A business plan is not a straitjacket
Running a business or going through life without a plan is like setting off on a journey to an unknown destination, without a map. Whilst you may eventually get there, you are highly likely to get lost along the way and waste a lot of time (and money) in the process.
Planning is a key component in achieving success in business, helping to ensure that you wake up each morning with purpose and eliminate the Decision Dilemma - “What do I do next?” A plan works to identify what you want to achieve, when and how you are going to achieve it.
Having a plan however is one thing, sticking to it another. A dilemma that everyone has to grapple with at some stage. Whilst we need to stick to the plan to achieve our goals, simply sticking to a plan just because you think sticking to a plan is a good thing may not be the best strategy. A contradiction we must manage.
Firstly, it’s a plan, not a straitjacket. It doesn’t narrow your options or remove flexibility; it gives you purpose and focusses you, making obstacles simpler to understand and easier to overcome. Helping you navigate adversity more effectively and manage changes easily - when things change, which they will. Something made more difficult and can lead to bigger problems if you don’t have a plan in the first place.
In achieving any goal obstacles are inevitable, as is the need to adapt. But we must be careful not to change the plan at the first sign of adversity, as your thoughts may not be clear and emotions could be running high. If you do, you run the risk of modifying or suspending a perfectly good plan simply to get away from the immediate discomfort of a situation. Changing a plan ‘in the moment’ rarely has the best outcome. A lot can be said for improvisation and adapting, but flying by the seat of your pants rarely works in the long term and can lead to a very chaotic aftermath.
As Theodore Roosevelt said: “Nothing in the world is worth having or worth doing unless it means effort, pain, difficulty.” Too many people change or move away from perfectly good plans at the first sign of an obstacle or when something doesn’t quite go as expected.
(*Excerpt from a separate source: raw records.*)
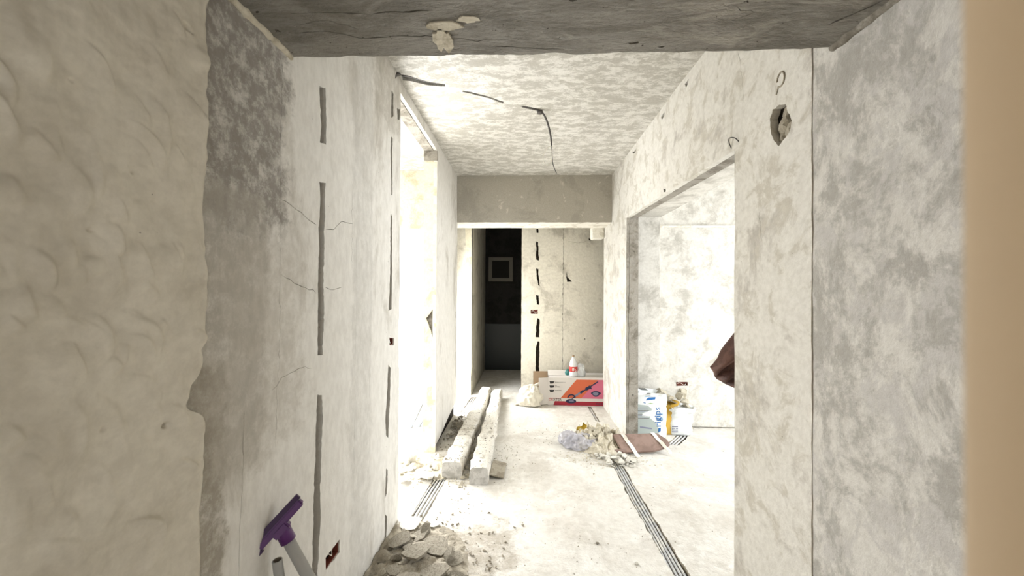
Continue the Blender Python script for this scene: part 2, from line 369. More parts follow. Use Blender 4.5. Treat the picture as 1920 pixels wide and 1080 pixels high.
# ------------------------------------------------------------------ setting: right wall
R_holes = [[(1.49, 2.073), (1.46, 2.077), (1.424, 2.06), (1.413, 2.025), (1.391, 1.985), (1.396, 1.949), (1.424, 1.933), (1.45, 1.924), (1.484, 1.957), (1.503, 2.01), (1.506, 2.048)],
   crack([(1.58, 1.72), (1.57, 1.66), (1.565, 1.58)], .002, 22),
  crack([(1.73, 2.45), (1.70, 2.3), (1.69, 2.2)], .002, 23),
  [(2.64, 2.60), (2.70, 2.60), (2.69, 2.575), (2.65, 2.575)], [(2.25, 2.61), (2.30, 2.61), (2.28, 2.58)],
  [(3.3, 2.60), (3.42, 2.60), (3.4, 2.585), (3.32, 2.585)],
  crack([(2.85, 2.5), (2.95, 2.3), (3.0, 2.15)], .003, 24), crack([(3.2, 2.45), (3.3, 2.2)], .003, 25),
  [(2.62, 2.075), (2.66, 2.075), (2.65, 2.052), (2.61, 2.055)]]
right_outline = [(1.295, -.01), (1.762, -.01), (1.762, 2.02), (3.615, 2.065), (3.615, -.01), (4.65, -.01), (4.65, HT), (1.295, HT)]
right_core = [(.05, -.01), (1.765, -.01), (1.765, 2.025), (3.63, 2.07), (3.63, -.01), (4.65, -.01), (4.65, HT), (.05, HT)]
wr = panel('wall_right', right_core, [], FR, .03, .11, [m_core, m_conc], seed=6, jag=.002, grid=.4)
panel('plaster_skin', right_outline, R_holes, FR, 0, .032, [m_right, m_right], wr, seed=7, amp=.003, grid=.08, jag=.0025, hjag=.012)
panel('plaster_skin', [(.05, -.01), (1.34, -.01), (1.34, HT), (.05, HT)], [], FR, .003, .032, [m_rgrey, m_rgrey], wr, seed=8, amp=.0018, grid=.05)
FJR = lambda u, v, w: (u, 3.609+w, v)
panel('jamb_facing', [(.941, 0), (1.05, 0), (1.05, 2.07), (.941, 2.07)], [crack([(.963, 2.0), (.966, 1.5), (.960, 1.1), (.965, .6), (.960, .1)], .005, 31, .012), [(1.0, 1.75), (1.015, 1.752), (1.012, 1.742)], [(.995, .42), (1.01, .42), (1.003, .405)]], FJR, 0, .025, [m_conc, m_conc], wr, seed=9, jag=.0012, amp=.001)
# rubble fill seen inside the hole
bm = bmesh.new()
for (y, z, r) in ((1.46, 2.0, .035), (1.43, 1.97, .03), (1.47, 1.955, .028), (1.45, 2.045, .022)):
    g = bmesh.ops.create_icosphere(bm, subdivisions=2, radius=r)
    for v in g['verts']: v.co = Vector((.968+v.co.x*.5, y+v.co.y, z+v.co.z))+noise.noise_vector(v.co*40+Vector((y, z, 0)))*.012
mk('mortar_filling', bm, m_chunkg, wr)
bm = bmesh.new(); tube(bm, [(.938, 1.445+.019*math.cos(a)*1.1, 2.165+.026*math.sin(a)) for a in [i*.45 for i in range(13)]]+[(.938, 1.47, 2.12)], .0035, 6); mk('plaster_ring_mark', bm, m_chunkg, wr)

# ------------------------------------------------------------------ floor, ceiling, beams
floor_holes = [[(.738, .3), (.828, .3), (.816, 1.5), (.808, 1.901), (.785, 2.6), (.780, 3.2), (.70, 3.2), (.703, 2.6), (.726, 1.9)],
               [(.755, 4.1), (.80, 4.1), (.79, 4.62), (.75, 4.62)],
               [(-.735, 2.0), (-.64, 2.0), (-.60, 2.35), (-.565, 2.85), (-.665, 2.85), (-.69, 2.35)],
               [(-.73, 4.3), (-.66, 4.3), (-.60, 4.95), (-.69, 4.95)],
               [(1.28, 3.52), (1.38, 3.50), (1.66, 3.86), (1.55, 3.88)]]
fo = [(-4.1, -2.3), (3.8, -2.3), (3.8, 6.8), (-4.1, 6.8)]
fl = panel('floor', fo, floor_holes, FF, 0, .032, [m_floor, m_chunkg], seed=11, amp=.003, grid=.085, hjag=.009, step=.2)
bm = bx(bmesh.new(), -4.1, 3.8, -2.3, 6.8, -.1, -.031); mk('subfloor', bm, m_chunkg, fl)
ceil_holes = [[(-.745, 2.235), (-.69, 2.25), (-.61, 2.305), (-.50, 2.345), (-.505, 2.372), (-.62, 2.345), (-.70, 2.30), (-.75, 2.29)],
              [(-.404, 2.420), (-.283, 2.465), (-.15, 2.565), (-.155, 2.585), (-.285, 2.492), (-.408, 2.437)],
              [(-.025, 2.630), (.10, 2.695), (.12, 2.72), (.09, 2.725), (-.03, 2.652)]]
panel('ceiling', [(-4.1, -2.3), (3.8, -2.3), (3.8, 6.8), (-4.1, 6.8)], ceil_holes, FC, 0, .03, [m_ceil, m_ceil], seed=12, amp=.008, grid=.09, hjag=.005, step=.2)
cb = box('ceiling_slab', -4.1, 3.8, -2.3, 6.8, 2.679, 2.8, m_core, D.objects['ceiling'])
# near beam: rough underside with a ragged far edge
FBm = lambda u, v, w: (u, v, 2.13+w)
bmh = [crack([(-.65, 1.02), (-.5, 1.015), (-.42, 1.03)], .003, 41, .006), crack([(-.68, 1.10), (-.58, 1.09), (-.5, 1.125), (-.2, 1.12)], .004, 42, .008), crack([(-.25, 1.135), (-.05, 1.15)], .003, 43),
       crack([(-.42, 1.025), (-.25, 1.015)], .006, 44, .004), crack([(-.66, 1.06), (-.55, 1.05), (-.48, 1.09)], .003, 45), crack([(.55, 1.03), (.62, 1.05), (.57, 1.07)], .003, 46),
       [(.305, 1.165), (.335, 1.160), (.34, 1.17), (.31, 1.176)], [(.40, 1.182), (.425, 1.182), (.42, 1.19)], crack([(.84, 1.10), (.90, 1.03), (.93, .97)], .008, 47, .008), crack([(-.1, 1.185), (.0, 1.18), (.1, 1.19)], .004, 48)]
be = panel('trim_1', [(-.80, .86), (.97, .86), (.97, 1.212), (-.80, 1.212)], bmh, FBm, 0, .02, [m_beam, m_beam], seed=13, amp=.006, grid=.04, jag=.009, step=.02)
bm = bx(bmesh.new(), -.80, .97, .86, 1.207, 2.148, 2.66); mk('beam_core', bm, m_beam, be)
bm = bmesh.new()
for (cx, cy, rx, ry, s) in ((-.235, 1.075, .05, .018, 1), (-.25, 1.14, .03, .05, 2), (-.16, 1.05, .03, .012, 4)):
    pts = [(cx+rx*math.cos(a)*(1+.5*noise.noise(Vector((a*2, s, 0)))), cy+ry*math.sin(a)*(1+.6*noise.noise(Vector((a*2, s, 5)))), 2.127) for a in [i*.35 for i in range(18)]]
    f = bm.faces.new([bm.verts.new(p) for p in pts]); r = bmesh.ops.extrude_face_region(bm, geom=[f]); bmesh.ops.translate(bm, verts=[v for v in r['geom'] if isinstance(v, bmesh.types.BMVert)], vec=(0, 0, .01))
mk('plaster_smear', bm, m_chunk, be)
# plaster fillets in the corners between beam and walls
for sx, nm in ((-1, 'trim_2'), (1, 'trim_2')):
    bm = bmesh.new(); X = -.76 if sx < 0 else .94
    pts = [(X, .87+i*.012, 2.13) for i in range(29)]
    tube(bm, pts, [.012+.010*abs(noise.noise(Vector((i*.4, sx, 0)))) for i in range(29)], 8)
    for v in bm.verts: v.co += noise.noise_vector(v.co*35)*.006
    mk(nm, bm, m_chunk if sx < 0 else m_conc, kind='structure')
# far header
FH = lambda u, v, w: (u, 4.22+w, v)
hd = panel('trim_3', [(-.80, 2.13), (.95, 2.13), (.95, HT), (-.80, HT)], [], FH, 0, .02, [m_head, m_white], seed=14, amp=.003, grid=.08, jag=.004, step=.03)
FHb = lambda u, v, w: (u, v, 2.132+w)
panel('header_underside', [(-.98, 4.225), (.96, 4.225), (.96, 4.605), (-.98, 4.605)], [], FHb, 0, .03, [m_white, m_white], hd, seed=15, amp=.002)
bm = bx(bmesh.new(), -.98, 1.05, 4.24, 4.60, 2.15, 2.66); mk('header_core', bm, m_white, hd)
box('bracket_block', .80, .938, 4.60, 4.78, 2.01, 2.16, m_white, hd, bevel=.006)

# ------------------------------------------------------------------ lobby back wall with the dark doorway
slots = [[(.137, 2.20), (.170, 2.20), (.168, 2.14), (.140, 2.14)], [(.137, 2.03), (.165, 2.02), (.178, 1.78), (.145, 1.79)], [(.142, 1.676), (.172, 1.66), (.186, 1.44), (.165, 1.45), (.150, 1.55)],
         [(.135, 1.326), (.172, 1.32), (.186, 1.19), (.15, 1.20)], [(.071, 1.130), (.168, 1.132), (.168, 1.078), (.072, 1.078)],
         [(.165, 1.02), (.190, 1.0), (.188, .76), (.140, .77), (.140, .9)], [(.160, .72), (.188, .72), (.188, .32), (.142, .32), (.138, .58)],
         [(.535, 1.64), (.556, 1.56), (.610, 1.50), (.545, 1.50)], [(.825, 2.075), (.87, 2.07), (.865, 2.04), (.83, 2.045)], [(.77, .76), (.79, .76), (.785, .74)],
         crack([(.50, 2.24), (.497, 1.7), (.493, 1.2), (.49, .8), (.493, .3)], .006, 51, .01), crack([(.55, 2.03), (.68, 2.01), (.80, 2.03)], .005, 52)]
back_out = [(-1.0, -.01), (-.709, -.01), (-.709, 2.25), (-.05, 2.25), (-.05, -.01), (2.05, -.01), (2.05, HT), (-1.0, HT)]
back_core = [(-1.0, -.01), (-.705, -.01), (-.705, 2.25), (-.055, 2.25), (-.055, -.01), (2.05, -.01), (2.05, HT), (-1.0, HT)]
wb = panel('wall_back', back_core, [], FB, .028, .12, [m_core, m_lobby], seed=17, jag=0, grid=.5)
panel('plaster_skin', back_out, slots, FB, 0, .03, [m_lobby, m_lobby], wb, seed=18, amp=.004, grid=.09)
# beige unplastered strip beside the dark doorway
panel('mortar_strip', [(-.825, 0), (-.715, 0), (-.715, 2.24), (-.80, 2.24), (-.79, 1.9), (-.83, 1.8), (-.80, 1.2)], [], lambda u, v, w: (u, 5.047+w, v), 0, .006, [m_cream, m_cream], wb, seed=19, jag=.006)
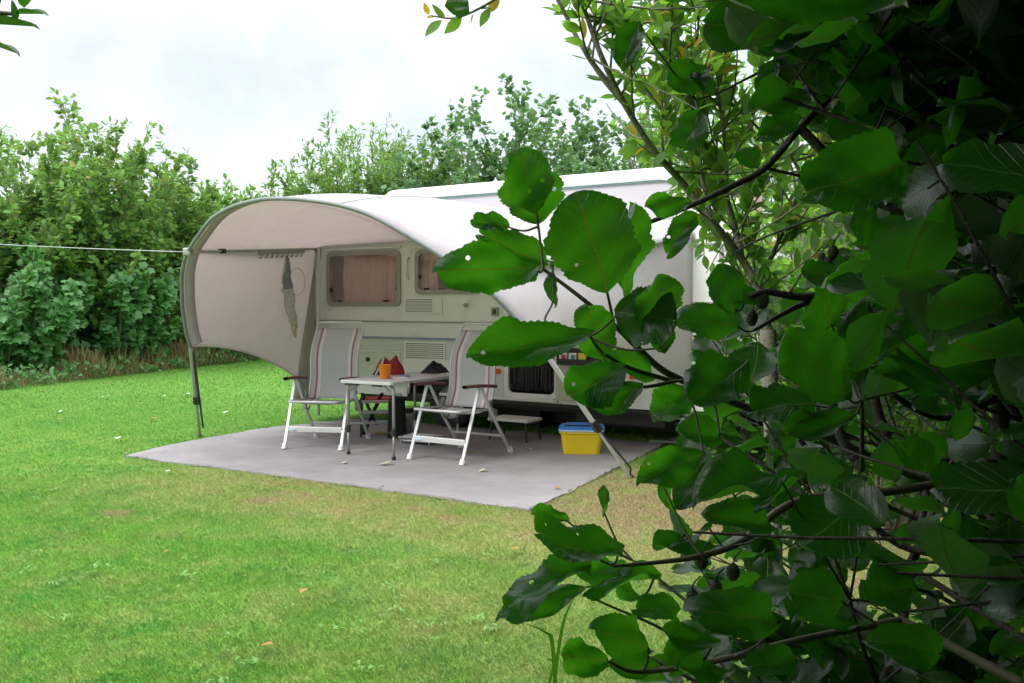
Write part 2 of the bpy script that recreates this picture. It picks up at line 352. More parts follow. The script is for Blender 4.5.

Rather than stopping to evaluate and adapt to the situation or working a little harder to overcome the situation – persistence really does pay off in the end.
Having a plan is essential to success in business (and life for that matter) but the idea that having a plan means being locked in, forced to stick to it no matter what transpires along the journey is wrong and leads some to argue against having a plan in the first place.
A plan does not reduce your freedom to change course if the evidence or situation requires it. A plan and being able to adapt that plan is a key to success and a measure of you and your commitment. Not to have a plan or to have a plan and give up on it is to give up on yourself, your future, your dreams and your aspirations.